Çocukların gelişimlerini destekleyen, dini hoşgörü ve evrensel değerleri öne çıkaran öğretmenler itibarsızlaştırılmakta, soruşturmalara maruz bırakılmakta ve hatta adil olmayan, keyfi para cezalarıyla susturulmaya çalışılmaktadır. Kamu bütçesini kamu yararına kullanmayan; gerici ve çağ dışı dayatmalarla geleceği karartmaya çalışan; okul taşımacılığında çocuklarımızın canı pahasına çağ dışı, bakımsız otobüslere onay veren; öğlen aralarında çocuklarımızın aç kalmasına kayıtsız kalan bir Eğitim Bakanı; olası bir depremde çökecek okul binalarında çocuklarımızı sınıflara sokuyorsa; konteynerlerde (252 konteyner) “eğitim var” diyebiliyorsa; 60’tan fazla farklı ülkeden gelen çocuklarla kalabalık ve farklı dilleri konuşan sınıflarda “Türkçe eğitim veriyoruz” diyorsa; bütçe yetersizliği bahanesiyle okulların en elzem ihtiyaçlarını dahi karşılamayarak velilerin cebine el uzatıyorsa; okullardaki şiddet kültürü ve çeşitli suçlara karşın bir disiplin tüzüğü dahi hazırlayamıyorsa; beslenme ve sosyal alan sorunu yaşayan devlet okullarına hiçbir şey sunamıyorsa; özel eğitim ve rehberlik hizmetlerini sağlayacak öğretmenleri göndermiyorsa; okul bina güvenliği ve okul güvenliği konularında çözüm üretemiyorsa; öğretmen atamaları konusunda bile eşitsiz ve partizanca icraatlar ortaya koyuyorsa — eğitime, çocuklarımıza ve topluma verecek hiçbir şeyi yok demektir.

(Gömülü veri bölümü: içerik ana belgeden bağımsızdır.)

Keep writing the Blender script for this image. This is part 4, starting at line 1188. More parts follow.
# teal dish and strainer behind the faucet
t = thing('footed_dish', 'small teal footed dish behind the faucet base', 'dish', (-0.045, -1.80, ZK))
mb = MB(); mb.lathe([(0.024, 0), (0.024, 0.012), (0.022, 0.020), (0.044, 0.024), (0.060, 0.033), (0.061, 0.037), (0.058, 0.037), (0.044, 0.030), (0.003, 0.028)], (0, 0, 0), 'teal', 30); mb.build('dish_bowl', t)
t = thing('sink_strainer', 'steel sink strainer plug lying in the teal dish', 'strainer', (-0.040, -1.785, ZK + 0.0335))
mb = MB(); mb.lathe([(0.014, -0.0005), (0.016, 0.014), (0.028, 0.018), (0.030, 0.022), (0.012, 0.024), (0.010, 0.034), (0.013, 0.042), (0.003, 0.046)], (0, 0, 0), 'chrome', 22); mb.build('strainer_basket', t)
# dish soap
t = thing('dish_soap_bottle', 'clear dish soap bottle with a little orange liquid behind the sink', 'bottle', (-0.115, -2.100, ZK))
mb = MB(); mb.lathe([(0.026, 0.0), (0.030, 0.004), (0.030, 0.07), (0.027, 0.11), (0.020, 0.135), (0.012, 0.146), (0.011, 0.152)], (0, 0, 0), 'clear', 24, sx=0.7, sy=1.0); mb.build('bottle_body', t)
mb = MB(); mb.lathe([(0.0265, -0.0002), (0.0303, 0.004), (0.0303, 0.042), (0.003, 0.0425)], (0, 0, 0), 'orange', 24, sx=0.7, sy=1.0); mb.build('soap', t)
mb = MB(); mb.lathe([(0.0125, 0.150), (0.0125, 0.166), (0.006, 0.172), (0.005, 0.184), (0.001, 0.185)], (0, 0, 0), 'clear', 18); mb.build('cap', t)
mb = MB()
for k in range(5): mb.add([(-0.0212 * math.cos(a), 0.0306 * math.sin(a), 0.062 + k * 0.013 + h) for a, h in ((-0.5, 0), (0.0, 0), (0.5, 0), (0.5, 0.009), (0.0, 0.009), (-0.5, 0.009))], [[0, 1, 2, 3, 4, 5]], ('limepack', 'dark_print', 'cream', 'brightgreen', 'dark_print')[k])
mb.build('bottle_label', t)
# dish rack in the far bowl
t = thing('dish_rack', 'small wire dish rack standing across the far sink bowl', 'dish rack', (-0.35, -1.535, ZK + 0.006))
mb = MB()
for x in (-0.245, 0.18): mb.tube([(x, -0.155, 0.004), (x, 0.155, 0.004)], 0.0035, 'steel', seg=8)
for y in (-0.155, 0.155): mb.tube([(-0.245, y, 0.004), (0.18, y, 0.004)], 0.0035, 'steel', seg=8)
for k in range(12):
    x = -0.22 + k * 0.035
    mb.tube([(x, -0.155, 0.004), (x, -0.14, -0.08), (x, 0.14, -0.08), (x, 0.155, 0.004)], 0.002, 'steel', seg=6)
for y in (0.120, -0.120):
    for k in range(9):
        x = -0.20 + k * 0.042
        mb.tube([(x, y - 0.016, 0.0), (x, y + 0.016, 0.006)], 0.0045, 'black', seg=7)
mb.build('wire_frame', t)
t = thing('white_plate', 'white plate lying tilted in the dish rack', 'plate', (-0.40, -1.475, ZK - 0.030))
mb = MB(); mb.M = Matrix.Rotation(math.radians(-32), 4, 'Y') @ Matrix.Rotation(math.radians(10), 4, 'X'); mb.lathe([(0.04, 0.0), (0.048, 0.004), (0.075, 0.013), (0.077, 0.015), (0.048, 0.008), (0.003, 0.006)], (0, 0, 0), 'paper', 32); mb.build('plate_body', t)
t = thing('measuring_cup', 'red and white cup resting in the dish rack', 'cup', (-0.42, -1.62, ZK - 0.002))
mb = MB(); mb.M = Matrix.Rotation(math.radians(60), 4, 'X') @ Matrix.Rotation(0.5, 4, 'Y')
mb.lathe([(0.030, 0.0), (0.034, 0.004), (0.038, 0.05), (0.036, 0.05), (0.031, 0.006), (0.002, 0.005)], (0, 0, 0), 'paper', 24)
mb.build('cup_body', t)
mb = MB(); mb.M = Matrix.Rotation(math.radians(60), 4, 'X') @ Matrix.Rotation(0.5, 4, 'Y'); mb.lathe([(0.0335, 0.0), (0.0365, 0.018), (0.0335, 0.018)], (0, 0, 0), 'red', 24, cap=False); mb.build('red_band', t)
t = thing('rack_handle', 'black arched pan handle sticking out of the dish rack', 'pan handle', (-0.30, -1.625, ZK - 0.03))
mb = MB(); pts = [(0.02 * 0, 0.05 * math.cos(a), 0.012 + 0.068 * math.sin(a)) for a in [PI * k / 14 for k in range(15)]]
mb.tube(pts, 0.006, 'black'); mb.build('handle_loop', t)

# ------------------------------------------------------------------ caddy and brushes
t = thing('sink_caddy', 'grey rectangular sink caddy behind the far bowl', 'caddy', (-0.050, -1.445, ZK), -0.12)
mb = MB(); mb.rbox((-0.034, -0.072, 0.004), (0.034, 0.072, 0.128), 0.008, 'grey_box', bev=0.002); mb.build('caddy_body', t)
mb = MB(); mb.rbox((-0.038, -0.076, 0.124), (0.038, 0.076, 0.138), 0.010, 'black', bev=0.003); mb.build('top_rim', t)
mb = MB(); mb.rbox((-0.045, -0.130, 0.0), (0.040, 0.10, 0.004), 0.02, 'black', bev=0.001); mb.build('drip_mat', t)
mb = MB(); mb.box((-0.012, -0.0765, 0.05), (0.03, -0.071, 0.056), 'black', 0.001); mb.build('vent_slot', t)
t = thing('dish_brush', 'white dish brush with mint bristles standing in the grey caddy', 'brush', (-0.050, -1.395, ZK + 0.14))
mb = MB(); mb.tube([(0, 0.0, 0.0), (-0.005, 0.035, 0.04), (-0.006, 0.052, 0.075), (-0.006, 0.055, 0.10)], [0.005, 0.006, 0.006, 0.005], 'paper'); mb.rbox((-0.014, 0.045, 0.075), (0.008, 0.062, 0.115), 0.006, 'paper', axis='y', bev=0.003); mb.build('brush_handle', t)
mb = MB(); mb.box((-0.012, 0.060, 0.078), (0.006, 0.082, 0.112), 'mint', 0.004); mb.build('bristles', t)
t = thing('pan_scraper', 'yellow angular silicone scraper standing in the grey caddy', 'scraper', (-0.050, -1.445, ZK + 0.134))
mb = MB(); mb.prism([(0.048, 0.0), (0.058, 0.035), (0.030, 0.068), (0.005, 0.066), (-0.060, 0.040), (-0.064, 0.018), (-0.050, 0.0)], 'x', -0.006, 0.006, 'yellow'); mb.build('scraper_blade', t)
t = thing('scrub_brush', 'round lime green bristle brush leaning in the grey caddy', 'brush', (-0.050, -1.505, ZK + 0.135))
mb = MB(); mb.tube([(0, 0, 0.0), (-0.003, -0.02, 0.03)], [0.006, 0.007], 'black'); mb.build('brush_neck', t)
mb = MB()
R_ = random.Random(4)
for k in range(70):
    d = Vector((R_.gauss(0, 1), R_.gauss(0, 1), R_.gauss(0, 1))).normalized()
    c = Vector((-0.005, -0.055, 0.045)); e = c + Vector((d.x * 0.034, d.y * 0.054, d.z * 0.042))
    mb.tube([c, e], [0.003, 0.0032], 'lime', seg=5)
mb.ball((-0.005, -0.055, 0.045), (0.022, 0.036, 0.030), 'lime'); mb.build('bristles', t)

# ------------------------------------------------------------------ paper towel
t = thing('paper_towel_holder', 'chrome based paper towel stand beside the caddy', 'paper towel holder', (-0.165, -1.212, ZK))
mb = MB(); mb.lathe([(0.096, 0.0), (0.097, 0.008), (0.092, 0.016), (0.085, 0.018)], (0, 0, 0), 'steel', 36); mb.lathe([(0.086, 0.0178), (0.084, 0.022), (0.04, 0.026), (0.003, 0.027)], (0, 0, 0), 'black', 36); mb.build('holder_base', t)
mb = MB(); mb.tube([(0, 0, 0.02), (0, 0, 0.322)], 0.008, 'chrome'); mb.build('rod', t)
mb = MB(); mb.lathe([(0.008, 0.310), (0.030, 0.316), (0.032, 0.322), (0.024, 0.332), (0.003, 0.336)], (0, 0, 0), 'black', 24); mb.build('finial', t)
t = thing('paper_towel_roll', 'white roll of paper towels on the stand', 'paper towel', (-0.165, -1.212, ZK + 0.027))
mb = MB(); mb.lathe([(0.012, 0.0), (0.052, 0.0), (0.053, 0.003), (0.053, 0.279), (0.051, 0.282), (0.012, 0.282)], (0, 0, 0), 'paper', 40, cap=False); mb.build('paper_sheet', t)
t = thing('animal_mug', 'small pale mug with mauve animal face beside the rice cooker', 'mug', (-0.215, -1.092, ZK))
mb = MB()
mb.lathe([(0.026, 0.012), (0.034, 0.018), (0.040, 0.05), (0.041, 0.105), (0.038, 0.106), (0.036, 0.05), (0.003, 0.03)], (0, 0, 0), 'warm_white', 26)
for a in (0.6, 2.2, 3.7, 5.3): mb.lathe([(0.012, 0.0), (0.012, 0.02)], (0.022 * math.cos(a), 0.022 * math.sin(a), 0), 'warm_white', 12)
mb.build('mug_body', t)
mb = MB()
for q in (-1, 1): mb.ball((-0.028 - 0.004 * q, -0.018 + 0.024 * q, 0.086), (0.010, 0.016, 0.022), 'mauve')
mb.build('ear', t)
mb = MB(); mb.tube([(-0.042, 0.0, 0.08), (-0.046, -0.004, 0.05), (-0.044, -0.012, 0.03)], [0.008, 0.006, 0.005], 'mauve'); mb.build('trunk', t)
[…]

Sadece o makamları meşgul edip kendi çıkarlarını önceleyerek topluma ve çocuklarımıza zaman kaybettiren çıkarcı bir PO-Lİ-Tİ-KA-CI’dan başka biri olamazsınız.
Daha dün, Mağusa’ya ilahiyat okulu açabilmek için KKTC Anayasası’na aykırı işler yapmayı kendisine görev edinen bir bakan olarak; Bakanlar Kurulu’nu da peşinden sürükleyerek KKTC Meclisi’ne öneri getiren; Anayasa’ya ve yasalara aykırı bir şekilde Mağusa’ya ilahiyat okulu açılması konusunda Meclis’i de kullanarak “onay yasası” adı altında usule uygun olmayan bir konuyu, protokol bahanesini öne sürerek ülkeye ve yasal düzene meydan okumaktadır. Sonra da sade vatandaşları “yasalara uymuyorsunuz” diyerek cezalandırabilmektedir.
Yukarıda okuduğunuz konularda emin olun eksikler vardır; fazlası yoktur. Eğer bir sistem “başbakan, bakan, yönetici” halkına refah ve çağdaş medeniyet yerine yoksulluk; gelişim yerine biat öneriyorsa, bulundukları makamları hak etmiyor demektir. Topluma verecek hiçbir şeyiniz kalmadıysa ve hâlâ toplumdan almaya çalışıyorsanız, bu toplum bir gün sizlerden bunların hesabını sormasını da iyi bilir. Çağımız, boş politikalarla ve insanlara zaman kaybettirerek dünyadan daha da koparılacak bir çağ değildir. Hızla toparlanarak çağa ve dünyaya ayak uyduracak politika ve çalışmalarla dünyayı yakalamaya çalışmalıyız. Aksini düşünmek bile istemiyorum.